特に「睡眠不足」や「慢性的な疲労」がないかというのは、生徒の受け答えや表情を見て注意しておく。
その上でその日の面談で何を話すかを予め答えてもらったアンケートや生徒との会話の中で決めていく。
予めアンケートを取るのであれば、「学校生活を評価するなら10点中いくつ?」などのように尺度で答えてもらうのがよい感じ。10点満点にならないのであれば、その減点の理由を聞くというところから始めると、どこに力点を置いて話せばよいかを探っていく。
2.生徒の話を聞く
だいたい、生徒との面談で出てくる話は学校生活のことか勉強のことである。
部活動が忙しく生活が回っていないときはどのように生活を整理していくかということになるし、考査の点数や模試の成績が悪ければ勉強をどうしていくかという話になる。

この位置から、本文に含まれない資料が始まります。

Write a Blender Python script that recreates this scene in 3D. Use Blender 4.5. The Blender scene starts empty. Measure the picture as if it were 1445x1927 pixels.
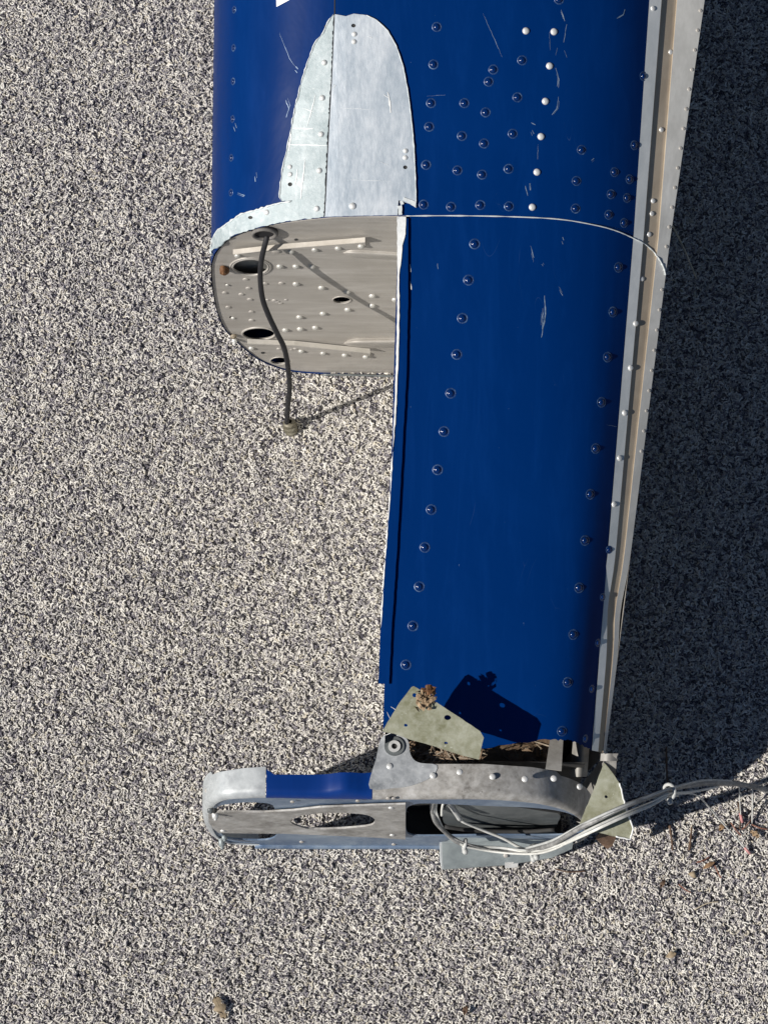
import bpy, bmesh, math, random
from mathutils import Vector, Matrix, geometry
from mathutils.bvhtree import BVHTree
random.seed(7)
S = 0.0006                      # metres per working unit
C = bpy.context.scene.collection

# ------------------------------------------------------------------ camera, sky, sun, exposure
F_PX, CU, CV = 6000.0, 722.5, 963.5
TC = math.radians(18.1)
FWD = Vector((0, math.sin(TC), -math.cos(TC))); UP = Vector((0, math.cos(TC), math.sin(TC)))
CAM = -6000.0 * FWD
cd = bpy.data.cameras.new('camera'); cam = bpy.data.objects.new('camera', cd); C.objects.link(cam)
cd.sensor_fit = 'VERTICAL'; cd.sensor_height = 24; cd.lens = 24 * F_PX / 1927.0
cd.clip_start = 0.05; cd.clip_end = 100
cam.location = CAM * S; cam.rotation_euler = (TC, 0, 0)
bpy.context.scene.camera = cam

SUN = Vector((1.0, 0.45, -0.86)).normalized()
elev = math.asin(-SUN.z)
w = bpy.data.worlds.new("World"); bpy.context.scene.world = w; w.use_nodes = True
nt = w.node_tree; bg = nt.nodes['Background']
sky = nt.nodes.new('ShaderNodeTexSky'); sky.sky_type = 'NISHITA'; sky.sun_disc = False
sky.air_density = .75; sky.dust_density = .3; sky.altitude = 1500
sky.sun_elevation = elev
sky.sun_rotation = math.atan2(-SUN.x, -SUN.y) % (2 * math.pi)
nt.links.new(sky.outputs[0], bg.inputs[0]); bg.inputs[1].default_value = 0.05
sl = bpy.data.lights.new('sun', 'SUN'); so = bpy.data.objects.new('sun', sl); C.objects.link(so)
sl.energy = 5.0; sl.angle = math.radians(0.5); sl.color = (1.0, 0.95, 0.88)
so.rotation_euler = SUN.to_track_quat('-Z', 'Y').to_euler()
so.location = (-3, -1.5, 3)
vs = bpy.context.scene.view_settings
vs.view_transform = 'Standard'; vs.look = 'None'; vs.exposure = 0.0; vs.gamma = 1.0

# ------------------------------------------------------------------ geometry helpers (working units)
def ray(u, v):
    return ((u - CU) * Vector((1, 0, 0)) - (v - CV) * UP + F_PX * FWD).normalized()
def WZ(u, v, z=0.0):
    d = ray(u, v); return CAM + d * ((z - CAM.z) / d.z)
def WY(u, v, y):
    d = ray(u, v); return CAM + d * ((y - CAM.y) / d.y)
def proj(p):
    r = p - CAM; z = r.dot(FWD)
    return CU + F_PX * r.x / z, CV - F_PX * r.dot(UP) / z

def link(o, parent=None):
    C.objects.link(o)
    if parent is not None:
        o.parent = parent
        o.matrix_parent_inverse = Matrix.Translation(-world_loc(parent))
    return o
WL = {}
def world_loc(o): return WL.get(o.name, Vector((0, 0, 0)))

def mesh_obj(name, verts, faces, mat, parent=None, smooth=False, label=None, uvs=None):
    me = bpy.data.meshes.new(name)
    me.from_pydata([tuple(Vector(v) * S) for v in verts], [], faces)
    me.materials.append(mat)
    if smooth:
        me.polygons.foreach_set('use_smooth', [True] * len(me.polygons))
    me.update()
    o = bpy.data.objects.new(name, me)
    link(o, parent); WL[o.name] = Vector((0, 0, 0))
    if label: o['label'] = label
    return o

def thing(name, label, cat, loc, group=None):
    o = bpy.data.objects.new(name, None); C.objects.link(o)
    o.empty_display_size = 0.05
    o.location = Vector(loc) * S; WL[o.name] = Vector(loc) * S
    o['label'] = label; o['category'] = cat
    if group: o['group'] = group
    return o

def inside(p, poly):
    x, y = p; r = False; n = len(poly)
    for i in range(n):
        x1, y1 = poly[i]; x2, y2 = poly[(i + 1) % n]
        if (y1 > y) != (y2 > y) and x < (x2 - x1) * (y - y1) / (y2 - y1) + x1: r = not r
    return r

def densify(poly, step, jag=0.0, closed=True):
    out = []; n = len(poly)
    for i in range(n if closed else n - 1):
        a = Vector(poly[i]); b = Vector(poly[(i + 1) % n]); k = max(1, int((b - a).length / step))
        for j in range(k):
            p = a.lerp(b, j / k)
            if jag and j: p = p + Vector((random.uniform(-jag, jag), random.uniform(-jag, jag)))
            out.append((p.x, p.y))
    if not closed: out.append(tuple(poly[-1]))
    return out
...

どうしても教員という仕事をしていると「ああしたら良い、こうしたら良い」とか「こういうところを改善しなさい」とか、つい教えるような言動をしがちであるが、教員が言いたいことを言って気持ちよくなっていてもあまり得るものは少ない。
基本的に何か学校生活や勉強に問題点を感じているのであれば、生徒自身も多かれ少なかれ考えていることがある。

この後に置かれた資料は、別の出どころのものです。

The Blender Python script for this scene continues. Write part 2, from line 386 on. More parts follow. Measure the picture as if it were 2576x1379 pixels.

その考えていることをしっかりと聞き取りつつ、生徒自身が自分のことをしっかりと見つめて振り返るという手順を取る。
話を聞くときには、言い方が曖昧な点や言いよどむ点についてツッコんで、適切な表現の提案をしたり、生徒自身にしっかりと言い換えさせたりと、生徒自身を適切に表現することに手間をかける。
3.アクションを決める
だいたい一通り、生徒の課題だと感じていることについて話を聞くと「どこに手を入れたいか」ということはだいぶ見えていることが多い。

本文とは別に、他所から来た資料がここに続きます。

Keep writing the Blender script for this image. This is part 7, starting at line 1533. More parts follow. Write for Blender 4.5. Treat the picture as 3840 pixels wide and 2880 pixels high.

だからこそ、次から次へと出てくる課題について全てを絨毯爆撃のように対応しようとすると、やることが多すぎて何からやっていいのか分からなくなり、結局、何もやらないで時間ばかりが過ぎていき、面談した意味もなくなる。
せっかくお互いに時間を割いて面談をしたのだから、何かしらの意識変化や行動の変化にチャレンジできるようなきっかけを持って欲しいところ。
そこで、だいたい話が生徒から出尽くした段階で、次のアクションについて生徒と話し合う。
しっかりと生徒の話を聞けている状態であれば、生徒としても何をやりたいかということが割と明確になっているので、その選択を尊重するように、具体的にどのタイミングでどのように進めていくかを言語化して、整理する。
4.クロージング
話した内容を始めから順番に確認し、認識がお互いにズレていないかを確認する。そして、次の節目までに何をするか確認して終了。
勤務校は生徒とメールが出来るので生徒へミーティングの内容をメールにまとめて送信して終了。
記録をしっかりとお互いに共有しておき、認識に齟齬がないことを確認することが重要である。
短くて良いので頻度は上げたい
基本的に学校は忙しい。書籍で推奨されているような30分や1時間も時間をとって生徒と面談を行うことは難しい。
時間としては15分くらいでよいので、しっかりと話を聞くことに重心をおいて情報を収集することが重要である。教員の見えている教室の風景と生徒の見ている風景は全く違う。
そういう認識のズレをきちんと埋めておくことが重要である。
ただ、担任する生徒は40人程度いるので、一人15分だとしても10時間である。高頻度で面談をするのに10時間という時間はけっこうギリギリのラインである。生徒と面談するので生徒の授業中には当然出来ない。放課後に10時間を捻出するのはかなり厳しいですからね…。
それでも高頻度で生徒の話を聞く習慣が生まれると、ずいぶんと学級の見通しが良くなる。
見えている状態で何かを進めるのと、手探りで進めるのでは、自分の安心感もまったく違うのである。